• What the task requires: Locate the lines of the listing below that hold "picture", then copy each of them.

··· Recorded data ···

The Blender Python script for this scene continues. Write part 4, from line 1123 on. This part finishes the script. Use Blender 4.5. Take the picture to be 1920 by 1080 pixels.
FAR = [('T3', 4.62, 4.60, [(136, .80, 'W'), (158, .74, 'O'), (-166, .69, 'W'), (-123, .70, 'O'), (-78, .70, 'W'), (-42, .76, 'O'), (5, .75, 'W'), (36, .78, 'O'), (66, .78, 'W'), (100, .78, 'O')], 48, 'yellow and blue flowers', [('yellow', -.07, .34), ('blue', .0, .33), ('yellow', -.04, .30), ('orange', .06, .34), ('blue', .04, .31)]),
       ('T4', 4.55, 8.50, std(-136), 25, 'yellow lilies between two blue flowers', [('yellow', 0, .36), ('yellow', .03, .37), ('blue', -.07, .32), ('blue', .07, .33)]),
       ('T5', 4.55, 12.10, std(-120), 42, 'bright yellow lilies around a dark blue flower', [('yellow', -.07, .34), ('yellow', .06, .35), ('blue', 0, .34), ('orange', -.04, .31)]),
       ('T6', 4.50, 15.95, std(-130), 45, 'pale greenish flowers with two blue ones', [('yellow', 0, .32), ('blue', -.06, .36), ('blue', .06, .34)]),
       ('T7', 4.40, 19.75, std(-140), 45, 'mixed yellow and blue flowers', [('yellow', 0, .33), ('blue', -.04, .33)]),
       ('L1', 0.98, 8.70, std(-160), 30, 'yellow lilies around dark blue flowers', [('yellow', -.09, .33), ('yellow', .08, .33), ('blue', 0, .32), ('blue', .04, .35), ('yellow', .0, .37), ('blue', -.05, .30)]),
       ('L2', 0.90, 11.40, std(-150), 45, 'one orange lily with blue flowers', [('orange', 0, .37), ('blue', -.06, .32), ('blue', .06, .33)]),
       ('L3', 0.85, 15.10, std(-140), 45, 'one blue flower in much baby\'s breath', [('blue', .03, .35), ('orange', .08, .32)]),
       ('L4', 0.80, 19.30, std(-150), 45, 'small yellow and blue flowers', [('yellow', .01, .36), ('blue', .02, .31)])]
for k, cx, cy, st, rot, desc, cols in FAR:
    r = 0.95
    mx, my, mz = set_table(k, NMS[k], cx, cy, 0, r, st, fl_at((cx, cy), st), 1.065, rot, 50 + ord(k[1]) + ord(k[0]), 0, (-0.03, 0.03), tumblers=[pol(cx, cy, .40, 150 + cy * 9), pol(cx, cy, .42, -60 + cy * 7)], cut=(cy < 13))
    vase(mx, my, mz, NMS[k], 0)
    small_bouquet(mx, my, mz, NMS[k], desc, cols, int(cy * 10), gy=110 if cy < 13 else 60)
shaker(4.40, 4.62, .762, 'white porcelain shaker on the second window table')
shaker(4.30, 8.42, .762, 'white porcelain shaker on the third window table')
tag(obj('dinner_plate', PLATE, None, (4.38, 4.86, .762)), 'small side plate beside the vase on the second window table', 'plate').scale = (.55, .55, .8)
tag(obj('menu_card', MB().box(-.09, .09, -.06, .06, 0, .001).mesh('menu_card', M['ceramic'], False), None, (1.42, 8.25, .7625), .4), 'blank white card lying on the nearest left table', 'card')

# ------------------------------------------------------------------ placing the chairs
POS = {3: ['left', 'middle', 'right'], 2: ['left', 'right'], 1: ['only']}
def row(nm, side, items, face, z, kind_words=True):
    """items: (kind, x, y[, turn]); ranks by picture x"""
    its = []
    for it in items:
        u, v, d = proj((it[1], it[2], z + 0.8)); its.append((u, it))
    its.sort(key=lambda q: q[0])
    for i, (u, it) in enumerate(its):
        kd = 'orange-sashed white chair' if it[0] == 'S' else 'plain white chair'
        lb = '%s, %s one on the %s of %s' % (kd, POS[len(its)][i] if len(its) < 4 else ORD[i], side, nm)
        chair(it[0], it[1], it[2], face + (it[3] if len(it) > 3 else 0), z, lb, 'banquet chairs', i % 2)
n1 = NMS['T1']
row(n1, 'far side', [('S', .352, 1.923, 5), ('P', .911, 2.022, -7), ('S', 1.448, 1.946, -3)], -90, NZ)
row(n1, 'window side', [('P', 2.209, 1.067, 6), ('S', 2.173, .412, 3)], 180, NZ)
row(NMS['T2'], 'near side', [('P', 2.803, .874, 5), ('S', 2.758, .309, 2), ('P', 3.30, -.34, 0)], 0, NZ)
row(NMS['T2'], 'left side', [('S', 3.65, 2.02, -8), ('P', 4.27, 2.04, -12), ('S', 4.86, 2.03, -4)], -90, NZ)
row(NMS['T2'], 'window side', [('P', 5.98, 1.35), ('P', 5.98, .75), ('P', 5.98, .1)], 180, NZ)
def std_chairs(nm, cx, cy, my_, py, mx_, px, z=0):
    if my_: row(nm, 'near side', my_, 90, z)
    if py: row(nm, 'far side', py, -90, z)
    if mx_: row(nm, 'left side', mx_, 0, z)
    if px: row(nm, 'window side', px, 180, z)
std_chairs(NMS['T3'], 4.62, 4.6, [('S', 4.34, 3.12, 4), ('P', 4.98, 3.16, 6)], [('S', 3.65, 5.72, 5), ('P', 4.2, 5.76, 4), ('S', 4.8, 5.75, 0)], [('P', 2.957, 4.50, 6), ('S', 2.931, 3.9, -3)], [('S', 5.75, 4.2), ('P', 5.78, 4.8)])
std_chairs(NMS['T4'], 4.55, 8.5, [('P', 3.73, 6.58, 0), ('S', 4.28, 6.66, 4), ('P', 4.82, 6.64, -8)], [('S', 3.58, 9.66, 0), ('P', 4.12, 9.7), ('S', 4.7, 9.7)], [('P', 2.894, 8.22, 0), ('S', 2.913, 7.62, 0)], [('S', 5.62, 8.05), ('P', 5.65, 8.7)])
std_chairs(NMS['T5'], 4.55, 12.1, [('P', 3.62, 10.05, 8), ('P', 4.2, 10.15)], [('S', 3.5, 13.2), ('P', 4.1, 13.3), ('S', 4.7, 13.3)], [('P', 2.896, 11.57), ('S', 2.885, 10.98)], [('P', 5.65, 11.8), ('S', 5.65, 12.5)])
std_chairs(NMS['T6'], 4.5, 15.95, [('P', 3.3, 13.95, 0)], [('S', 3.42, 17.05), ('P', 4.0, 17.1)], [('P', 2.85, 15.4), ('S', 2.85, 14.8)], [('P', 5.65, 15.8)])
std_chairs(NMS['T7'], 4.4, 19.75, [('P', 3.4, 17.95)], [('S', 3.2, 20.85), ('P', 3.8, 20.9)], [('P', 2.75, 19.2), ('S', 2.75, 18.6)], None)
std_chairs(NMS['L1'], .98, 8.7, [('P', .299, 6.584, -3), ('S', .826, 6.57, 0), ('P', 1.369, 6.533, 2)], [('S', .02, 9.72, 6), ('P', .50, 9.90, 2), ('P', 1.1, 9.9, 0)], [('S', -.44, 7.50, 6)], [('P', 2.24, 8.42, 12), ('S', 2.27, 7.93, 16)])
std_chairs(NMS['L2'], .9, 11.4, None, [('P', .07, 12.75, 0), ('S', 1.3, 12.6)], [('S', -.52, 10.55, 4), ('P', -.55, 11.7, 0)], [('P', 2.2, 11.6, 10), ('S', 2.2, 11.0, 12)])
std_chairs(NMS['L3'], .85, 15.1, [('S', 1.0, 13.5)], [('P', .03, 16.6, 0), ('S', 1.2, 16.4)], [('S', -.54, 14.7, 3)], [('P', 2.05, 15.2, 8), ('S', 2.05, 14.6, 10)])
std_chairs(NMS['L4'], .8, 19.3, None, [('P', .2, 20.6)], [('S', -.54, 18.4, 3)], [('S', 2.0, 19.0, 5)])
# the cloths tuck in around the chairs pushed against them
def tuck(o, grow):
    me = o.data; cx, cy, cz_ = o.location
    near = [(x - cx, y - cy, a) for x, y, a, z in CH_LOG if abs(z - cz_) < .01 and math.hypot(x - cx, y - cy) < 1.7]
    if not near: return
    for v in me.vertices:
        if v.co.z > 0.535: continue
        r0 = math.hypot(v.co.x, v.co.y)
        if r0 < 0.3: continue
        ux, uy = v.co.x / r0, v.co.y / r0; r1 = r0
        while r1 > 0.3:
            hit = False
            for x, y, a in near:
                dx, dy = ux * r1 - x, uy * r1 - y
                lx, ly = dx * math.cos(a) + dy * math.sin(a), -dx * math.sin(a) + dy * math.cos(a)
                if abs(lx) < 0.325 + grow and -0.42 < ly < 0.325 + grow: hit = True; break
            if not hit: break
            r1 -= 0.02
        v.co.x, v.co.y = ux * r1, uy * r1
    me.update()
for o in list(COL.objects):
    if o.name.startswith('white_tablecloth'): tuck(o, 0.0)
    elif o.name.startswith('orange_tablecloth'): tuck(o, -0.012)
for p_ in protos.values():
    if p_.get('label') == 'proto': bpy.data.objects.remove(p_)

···

• The output:
The Blender Python script for this scene continues. Write part 4, from line 1123 on. This part finishes the script. Use Blender 4.5. Take the picture to be 1920 by 1080 pixels.
    """items: (kind, x, y[, turn]); ranks by picture x"""